*Data provided*

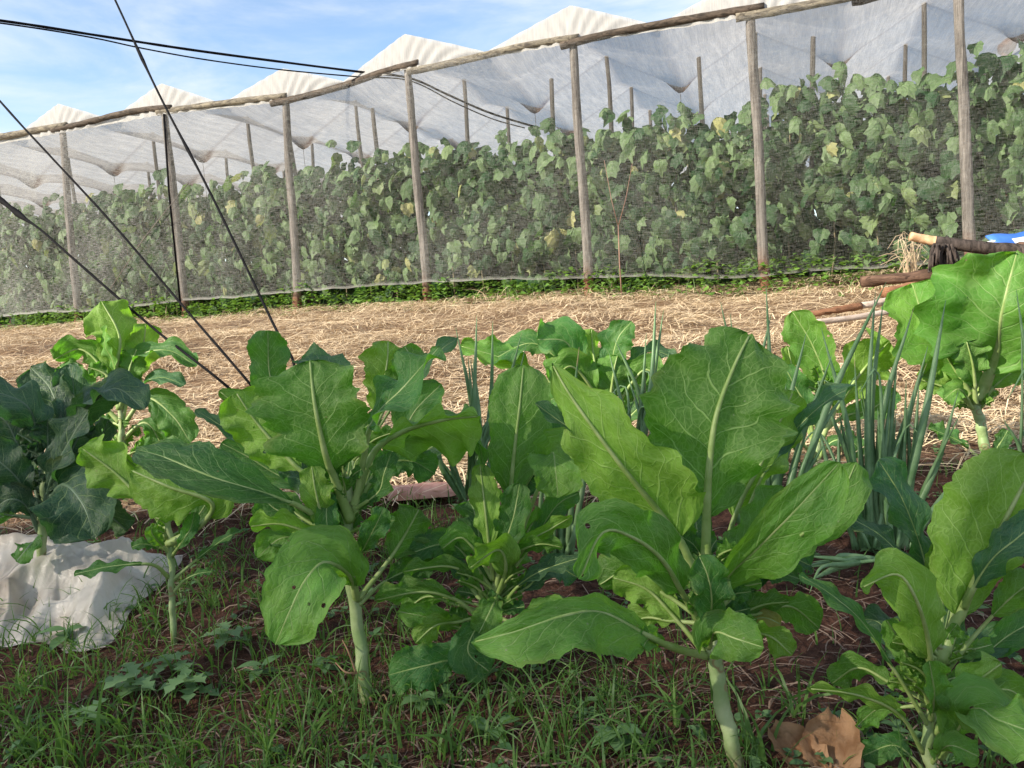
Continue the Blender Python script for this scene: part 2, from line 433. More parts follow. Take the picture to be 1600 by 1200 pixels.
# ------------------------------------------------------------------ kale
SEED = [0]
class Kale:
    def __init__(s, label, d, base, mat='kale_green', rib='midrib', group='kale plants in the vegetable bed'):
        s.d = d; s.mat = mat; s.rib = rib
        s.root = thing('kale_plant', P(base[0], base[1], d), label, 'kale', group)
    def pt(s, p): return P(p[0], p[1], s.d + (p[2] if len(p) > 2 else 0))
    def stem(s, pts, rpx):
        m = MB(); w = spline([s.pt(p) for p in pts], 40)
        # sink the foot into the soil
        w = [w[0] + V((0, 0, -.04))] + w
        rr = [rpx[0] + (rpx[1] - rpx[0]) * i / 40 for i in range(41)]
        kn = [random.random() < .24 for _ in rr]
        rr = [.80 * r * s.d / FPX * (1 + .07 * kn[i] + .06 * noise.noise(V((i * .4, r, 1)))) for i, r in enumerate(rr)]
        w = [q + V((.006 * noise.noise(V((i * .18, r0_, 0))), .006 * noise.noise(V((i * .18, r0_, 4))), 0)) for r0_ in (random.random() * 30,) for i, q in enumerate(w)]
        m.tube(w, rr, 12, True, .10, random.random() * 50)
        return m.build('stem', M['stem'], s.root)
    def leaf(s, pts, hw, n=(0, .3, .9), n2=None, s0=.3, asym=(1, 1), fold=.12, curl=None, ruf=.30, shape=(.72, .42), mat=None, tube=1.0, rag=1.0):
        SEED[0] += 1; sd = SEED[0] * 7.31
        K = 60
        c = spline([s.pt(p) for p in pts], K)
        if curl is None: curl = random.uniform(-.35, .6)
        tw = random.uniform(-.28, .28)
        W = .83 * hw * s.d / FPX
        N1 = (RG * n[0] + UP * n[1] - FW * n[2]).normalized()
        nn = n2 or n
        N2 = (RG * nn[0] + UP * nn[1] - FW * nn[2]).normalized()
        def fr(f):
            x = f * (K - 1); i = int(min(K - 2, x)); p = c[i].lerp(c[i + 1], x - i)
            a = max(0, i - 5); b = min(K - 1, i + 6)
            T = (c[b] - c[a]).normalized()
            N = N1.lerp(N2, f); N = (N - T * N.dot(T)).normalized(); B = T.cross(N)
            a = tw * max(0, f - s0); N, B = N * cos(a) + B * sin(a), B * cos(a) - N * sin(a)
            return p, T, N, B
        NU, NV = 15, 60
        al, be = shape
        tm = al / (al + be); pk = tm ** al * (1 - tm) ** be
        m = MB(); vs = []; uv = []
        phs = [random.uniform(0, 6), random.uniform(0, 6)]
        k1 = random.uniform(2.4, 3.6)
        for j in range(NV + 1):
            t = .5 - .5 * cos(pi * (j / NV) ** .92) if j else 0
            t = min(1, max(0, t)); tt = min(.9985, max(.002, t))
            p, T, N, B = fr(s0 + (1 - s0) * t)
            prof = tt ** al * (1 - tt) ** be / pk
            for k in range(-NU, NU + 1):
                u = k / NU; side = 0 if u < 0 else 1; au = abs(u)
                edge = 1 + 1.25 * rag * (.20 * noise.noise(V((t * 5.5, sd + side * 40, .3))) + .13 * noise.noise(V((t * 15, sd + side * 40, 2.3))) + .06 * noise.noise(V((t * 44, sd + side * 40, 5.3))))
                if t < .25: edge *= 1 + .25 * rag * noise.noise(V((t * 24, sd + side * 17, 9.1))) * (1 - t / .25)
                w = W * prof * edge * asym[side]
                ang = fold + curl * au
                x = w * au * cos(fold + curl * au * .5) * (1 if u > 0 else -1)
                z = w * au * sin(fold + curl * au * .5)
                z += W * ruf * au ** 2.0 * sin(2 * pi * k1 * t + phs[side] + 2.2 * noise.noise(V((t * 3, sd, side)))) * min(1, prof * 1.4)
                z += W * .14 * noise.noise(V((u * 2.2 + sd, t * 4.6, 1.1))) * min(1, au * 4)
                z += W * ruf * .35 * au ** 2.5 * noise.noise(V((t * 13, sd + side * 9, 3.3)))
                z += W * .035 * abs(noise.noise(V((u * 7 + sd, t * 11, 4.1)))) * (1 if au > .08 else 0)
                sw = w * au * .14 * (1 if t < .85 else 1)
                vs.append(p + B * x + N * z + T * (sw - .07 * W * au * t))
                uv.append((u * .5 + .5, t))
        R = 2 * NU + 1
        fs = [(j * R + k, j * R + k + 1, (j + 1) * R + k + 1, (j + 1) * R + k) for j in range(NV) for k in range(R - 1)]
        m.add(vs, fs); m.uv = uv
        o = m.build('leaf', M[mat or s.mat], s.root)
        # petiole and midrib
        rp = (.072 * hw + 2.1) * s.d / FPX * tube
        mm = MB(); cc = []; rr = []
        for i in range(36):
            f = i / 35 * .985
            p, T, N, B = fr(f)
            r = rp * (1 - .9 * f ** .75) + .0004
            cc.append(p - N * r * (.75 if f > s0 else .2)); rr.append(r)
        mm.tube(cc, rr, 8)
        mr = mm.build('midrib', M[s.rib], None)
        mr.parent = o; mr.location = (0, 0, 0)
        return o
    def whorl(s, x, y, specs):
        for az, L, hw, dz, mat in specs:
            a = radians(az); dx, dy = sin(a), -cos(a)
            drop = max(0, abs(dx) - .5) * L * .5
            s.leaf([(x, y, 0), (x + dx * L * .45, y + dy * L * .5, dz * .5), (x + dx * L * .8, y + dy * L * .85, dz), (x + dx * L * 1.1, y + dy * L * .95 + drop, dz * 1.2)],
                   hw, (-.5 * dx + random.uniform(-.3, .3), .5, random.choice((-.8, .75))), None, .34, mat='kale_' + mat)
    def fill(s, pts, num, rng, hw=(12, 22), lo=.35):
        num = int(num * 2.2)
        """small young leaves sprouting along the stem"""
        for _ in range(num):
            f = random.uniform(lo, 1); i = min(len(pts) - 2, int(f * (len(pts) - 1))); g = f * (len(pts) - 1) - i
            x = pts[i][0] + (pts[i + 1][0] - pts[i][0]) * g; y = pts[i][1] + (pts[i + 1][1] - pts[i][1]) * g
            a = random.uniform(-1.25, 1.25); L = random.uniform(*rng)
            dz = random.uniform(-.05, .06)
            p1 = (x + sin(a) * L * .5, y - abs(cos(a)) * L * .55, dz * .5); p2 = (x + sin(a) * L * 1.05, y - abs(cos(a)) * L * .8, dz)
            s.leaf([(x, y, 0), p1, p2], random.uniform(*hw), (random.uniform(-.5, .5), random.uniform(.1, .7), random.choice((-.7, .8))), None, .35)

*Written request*
Without the pictures, output the full listing exactly as it stands.

*Answer for the task*
Continue the Blender Python script for this scene: part 2, from line 433. More parts follow. Take the picture to be 1600 by 1200 pixels.
# ------------------------------------------------------------------ kale
SEED = [0]
class Kale:
    def __init__(s, label, d, base, mat='kale_green', rib='midrib', group='kale plants in the vegetable bed'):
        s.d = d; s.mat = mat; s.rib = rib
        s.root = thing('kale_plant', P(base[0], base[1], d), label, 'kale', group)
    def pt(s, p): return P(p[0], p[1], s.d + (p[2] if len(p) > 2 else 0))
    def stem(s, pts, rpx):
        m = MB(); w = spline([s.pt(p) for p in pts], 40)
        # sink the foot into the soil
        w = [w[0] + V((0, 0, -.04))] + w
        rr = [rpx[0] + (rpx[1] - rpx[0]) * i / 40 for i in range(41)]
        kn = [random.random() < .24 for _ in rr]
        rr = [.80 * r * s.d / FPX * (1 + .07 * kn[i] + .06 * noise.noise(V((i * .4, r, 1)))) for i, r in enumerate(rr)]
        w = [q + V((.006 * noise.noise(V((i * .18, r0_, 0))), .006 * noise.noise(V((i * .18, r0_, 4))), 0)) for r0_ in (random.random() * 30,) for i, q in enumerate(w)]
        m.tube(w, rr, 12, True, .10, random.random() * 50)
        return m.build('stem', M['stem'], s.root)
    def leaf(s, pts, hw, n=(0, .3, .9), n2=None, s0=.3, asym=(1, 1), fold=.12, curl=None, ruf=.30, shape=(.72, .42), mat=None, tube=1.0, rag=1.0):
        SEED[0] += 1; sd = SEED[0] * 7.31
        K = 60
        c = spline([s.pt(p) for p in pts], K)
        if curl is None: curl = random.uniform(-.35, .6)
        tw = random.uniform(-.28, .28)
        W = .83 * hw * s.d / FPX
        N1 = (RG * n[0] + UP * n[1] - FW * n[2]).normalized()
        nn = n2 or n
        N2 = (RG * nn[0] + UP * nn[1] - FW * nn[2]).normalized()
        def fr(f):
            x = f * (K - 1); i = int(min(K - 2, x)); p = c[i].lerp(c[i + 1], x - i)
            a = max(0, i - 5); b = min(K - 1, i + 6)
            T = (c[b] - c[a]).normalized()
            N = N1.lerp(N2, f); N = (N - T * N.dot(T)).normalized(); B = T.cross(N)
            a = tw * max(0, f - s0); N, B = N * cos(a) + B * sin(a), B * cos(a) - N * sin(a)
            return p, T, N, B
        NU, NV = 15, 60
        al, be = shape
        tm = al / (al + be); pk = tm ** al * (1 - tm) ** be
        m = MB(); vs = []; uv = []
        phs = [random.uniform(0, 6), random.uniform(0, 6)]
        k1 = random.uniform(2.4, 3.6)
        for j in range(NV + 1):
            t = .5 - .5 * cos(pi * (j / NV) ** .92) if j else 0
            t = min(1, max(0, t)); tt = min(.9985, max(.002, t))
            p, T, N, B = fr(s0 + (1 - s0) * t)
            prof = tt ** al * (1 - tt) ** be / pk
            for k in range(-NU, NU + 1):
                u = k / NU; side = 0 if u < 0 else 1; au = abs(u)
                edge = 1 + 1.25 * rag * (.20 * noise.noise(V((t * 5.5, sd + side * 40, .3))) + .13 * noise.noise(V((t * 15, sd + side * 40, 2.3))) + .06 * noise.noise(V((t * 44, sd + side * 40, 5.3))))
                if t < .25: edge *= 1 + .25 * rag * noise.noise(V((t * 24, sd + side * 17, 9.1))) * (1 - t / .25)
                w = W * prof * edge * asym[side]
                ang = fold + curl * au
                x = w * au * cos(fold + curl * au * .5) * (1 if u > 0 else -1)
                z = w * au * sin(fold + curl * au * .5)
                z += W * ruf * au ** 2.0 * sin(2 * pi * k1 * t + phs[side] + 2.2 * noise.noise(V((t * 3, sd, side)))) * min(1, prof * 1.4)
                z += W * .14 * noise.noise(V((u * 2.2 + sd, t * 4.6, 1.1))) * min(1, au * 4)
                z += W * ruf * .35 * au ** 2.5 * noise.noise(V((t * 13, sd + side * 9, 3.3)))
                z += W * .035 * abs(noise.noise(V((u * 7 + sd, t * 11, 4.1)))) * (1 if au > .08 else 0)
                sw = w * au * .14 * (1 if t < .85 else 1)
                vs.append(p + B * x + N * z + T * (sw - .07 * W * au * t))
                uv.append((u * .5 + .5, t))
        R = 2 * NU + 1
        fs = [(j * R + k, j * R + k + 1, (j + 1) * R + k + 1, (j + 1) * R + k) for j in range(NV) for k in range(R - 1)]
        m.add(vs, fs); m.uv = uv
        o = m.build('leaf', M[mat or s.mat], s.root)
        # petiole and midrib
        rp = (.072 * hw + 2.1) * s.d / FPX * tube
        mm = MB(); cc = []; rr = []
        for i in range(36):
            f = i / 35 * .985
            p, T, N, B = fr(f)
            r = rp * (1 - .9 * f ** .75) + .0004
            cc.append(p - N * r * (.75 if f > s0 else .2)); rr.append(r)
        mm.tube(cc, rr, 8)
        mr = mm.build('midrib', M[s.rib], None)
        mr.parent = o; mr.location = (0, 0, 0)
        return o
    def whorl(s, x, y, specs):
        for az, L, hw, dz, mat in specs:
            a = radians(az); dx, dy = sin(a), -cos(a)
            drop = max(0, abs(dx) - .5) * L * .5
            s.leaf([(x, y, 0), (x + dx * L * .45, y + dy * L * .5, dz * .5), (x + dx * L * .8, y + dy * L * .85, dz), (x + dx * L * 1.1, y + dy * L * .95 + drop, dz * 1.2)],
                   hw, (-.5 * dx + random.uniform(-.3, .3), .5, random.choice((-.8, .75))), None, .34, mat='kale_' + mat)
    def fill(s, pts, num, rng, hw=(12, 22), lo=.35):
        num = int(num * 2.2)
        """small young leaves sprouting along the stem"""
        for _ in range(num):
            f = random.uniform(lo, 1); i = min(len(pts) - 2, int(f * (len(pts) - 1))); g = f * (len(pts) - 1) - i
            x = pts[i][0] + (pts[i + 1][0] - pts[i][0]) * g; y = pts[i][1] + (pts[i + 1][1] - pts[i][1]) * g
            a = random.uniform(-1.25, 1.25); L = random.uniform(*rng)
            dz = random.uniform(-.05, .06)
            p1 = (x + sin(a) * L * .5, y - abs(cos(a)) * L * .55, dz * .5); p2 = (x + sin(a) * L * 1.05, y - abs(cos(a)) * L * .8, dz)
            s.leaf([(x, y, 0), p1, p2], random.uniform(*hw), (random.uniform(-.5, .5), random.uniform(.1, .7), random.choice((-.7, .8))), None, .35)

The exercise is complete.